When I started out using Java, it was implied to me that we have two different types:
Objects (strings, from classes, println, etc)
primitive values (int, do
Can a primitive value be considered an object?
The answer is No.
The JLS states
There are two kinds of types in the Java programming language: primitive types (§4.2) and reference types (§4.3). There are, correspondingly, two kinds of data values that can be stored in variables, passed as arguments, returned by methods, and operated on: primitive values (§4.2) and reference values (§4.3).
Those are Primitive Types and Values which are
predefined by the Java programming language and named by its reserved keyword
and Reference Types and Values which can be one of
class types (§8), interface types (§9), type variables (§4.4), and array types (§10).

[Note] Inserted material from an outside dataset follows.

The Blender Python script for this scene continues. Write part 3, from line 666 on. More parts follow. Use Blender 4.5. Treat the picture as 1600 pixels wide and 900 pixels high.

Note also that there is a special type which is the null type
and its corresponding value the null reference
There is also a special null type, the type of the expression null (§3.10.7, §15.8.1), which has no name.
...
The null reference is the only possible value of an expression of null type.
For the primitive types the JLS has defined a mechanism called Boxing Conversion for converting them into the corresponding reference types.
Boxing conversion converts expressions of primitive type to corresponding expressions of reference type.
So since there is the need for a conversion to go from a primitive type to a corresponding reference type one cannot say that primitives can be considered as objects and vice versa. But one can say they are convertible.